-- START OF Data shown --
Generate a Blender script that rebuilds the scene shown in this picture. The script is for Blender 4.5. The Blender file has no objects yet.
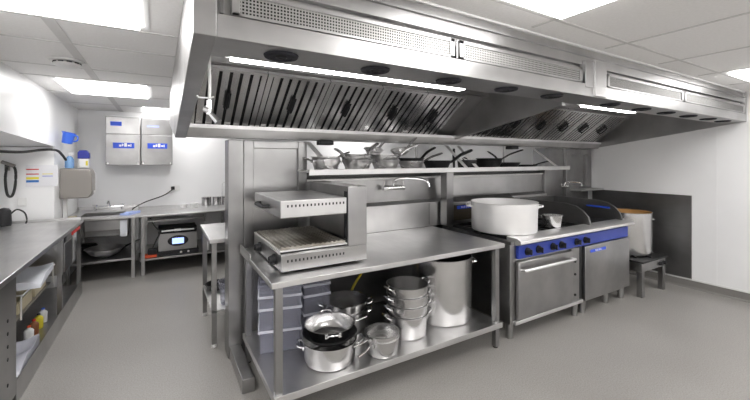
import bpy, bmesh, math, random
from mathutils import Vector, Matrix
random.seed(7)
PI = math.pi
S = bpy.context.scene
C = S.collection
R = math.radians

# ------------------------------------------------------------------ materials
MATS = {}
def srgb(r, g, b):
    f = lambda c: (c/255/12.92) if c/255 <= .04045 else ((c/255+.055)/1.055)**2.4
    return (f(r), f(g), f(b), 1)
def base_mat(name, col, rough=.5, metal=0.0, **kw):
    m = bpy.data.materials.new(name); m.use_nodes = True
    nt = m.node_tree; b = nt.nodes['Principled BSDF']
    b.inputs['Base Color'].default_value = col
    b.inputs['Roughness'].default_value = rough
    b.inputs['Metallic'].default_value = metal
    for k, v in kw.items(): b.inputs[k].default_value = v
    MATS[name] = m
    return m, nt, b
def noise(nt, scale, sx=(1,1,1), detail=3, rough=.5):
    tc = nt.nodes.new('ShaderNodeTexCoord'); mp = nt.nodes.new('ShaderNodeMapping')
    mp.inputs['Scale'].default_value = sx
    n = nt.nodes.new('ShaderNodeTexNoise'); n.inputs['Scale'].default_value = scale
    n.inputs['Detail'].default_value = detail; n.inputs['Roughness'].default_value = rough
    nt.links.new(tc.outputs['Object'], mp.inputs['Vector']); nt.links.new(mp.outputs[0], n.inputs['Vector'])
    return n
def ramp_color(nt, fac, c0, c1, p0=.3, p1=.7):
    r = nt.nodes.new('ShaderNodeValToRGB')
    r.color_ramp.elements[0].color = c0; r.color_ramp.elements[1].color = c1
    r.color_ramp.elements[0].position = p0; r.color_ramp.elements[1].position = p1
    nt.links.new(fac, r.inputs['Fac']); return r
def maprange(nt, v, a, b):
    m = nt.nodes.new('ShaderNodeMapRange'); m.inputs['From Min'].default_value = .25; m.inputs['From Max'].default_value = .75
    m.inputs['To Min'].default_value = a; m.inputs['To Max'].default_value = b
    nt.links.new(v, m.inputs['Value']); return m
def steel(name, lo, hi, r0=.25, r1=.42, stretch=(.6, .6, 14), bump=.02, scale=3):
    m, nt, b = base_mat(name, (.6,.6,.6,1), .3, 1.0)
    n = noise(nt, scale, stretch, 4, .6)
    n2 = noise(nt, 2.3, (1,1,1), 3, .55)
    r = ramp_color(nt, n2.outputs['Fac'], (lo, lo*.99, lo*.99, 1), (hi, hi*.992, hi*.99, 1))
    nt.links.new(r.outputs['Color'], b.inputs['Base Color'])
    mr = maprange(nt, n.outputs['Fac'], r0, r1); nt.links.new(mr.outputs[0], b.inputs['Roughness'])
    return m
steel('steel', .32, .47, .29, .30)
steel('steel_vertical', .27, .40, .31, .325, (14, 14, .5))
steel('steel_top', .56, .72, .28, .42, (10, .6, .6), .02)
steel('steel_filter', .75, .92, .22, .27, (.5, .5, 3))
steel('steel_hood', .38, .54, .30, .44, (.5, .5, 14))
steel('steel_cabinet', .28, .44, .28, .30, (.5, .5, 3))
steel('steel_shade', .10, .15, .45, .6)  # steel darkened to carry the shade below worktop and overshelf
steel('steel_dull', .20, .28, .34, .5, (.5, .5, 12))
steel('steel_bright', .70, .80, .38, .52, (.5, .5, 12))
steel('pot_steel', .55, .72, .22, .24, (.5, .5, 4), .0)
steel('aluminium', .82, .92, .42, .55, (.5, .5, 6), .0)
MATS['aluminium'].node_tree.nodes['Principled BSDF'].inputs['Metallic'].default_value = .7
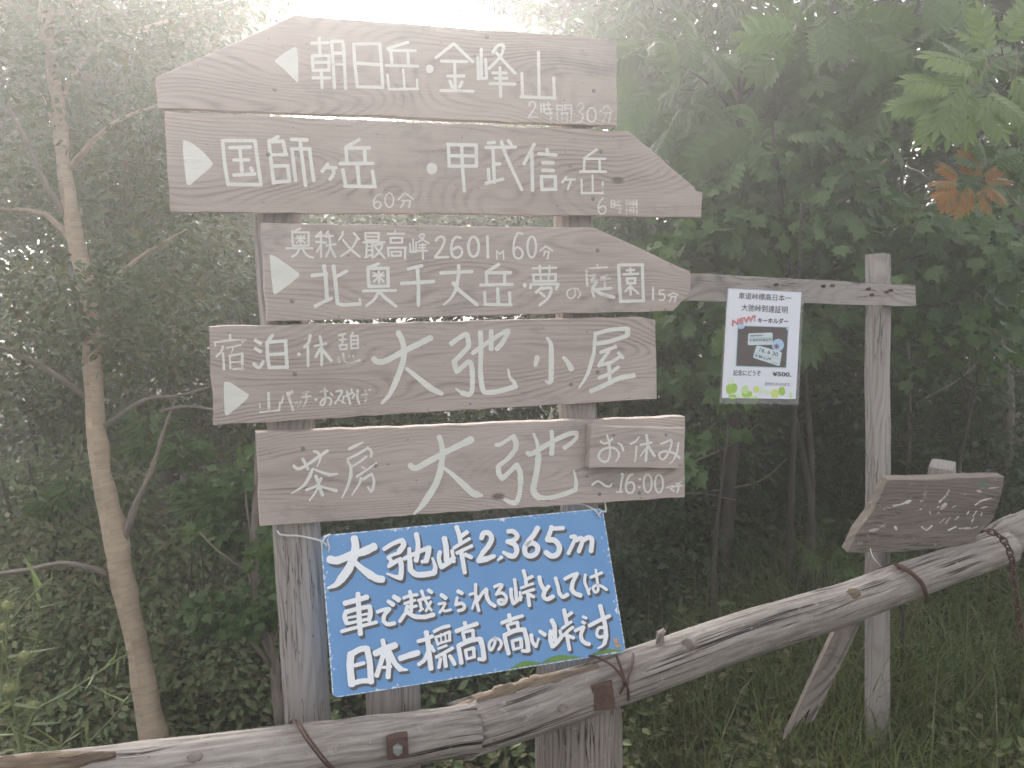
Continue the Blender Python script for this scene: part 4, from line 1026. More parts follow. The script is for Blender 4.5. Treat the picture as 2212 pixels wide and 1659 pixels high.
-- END OF Data shown --
### Your instructions
Report all lines of the data above that include the string "this".

### Task result
Generate a Blender script that rebuilds the scene shown in this picture. The script is for Blender 4.5. The Blender file has no objects yet.
Continue the Blender Python script for this scene: part 4, from line 1026. More parts follow. The script is for Blender 4.5. Treat the picture as 2212 pixels wide and 1659 pixels high.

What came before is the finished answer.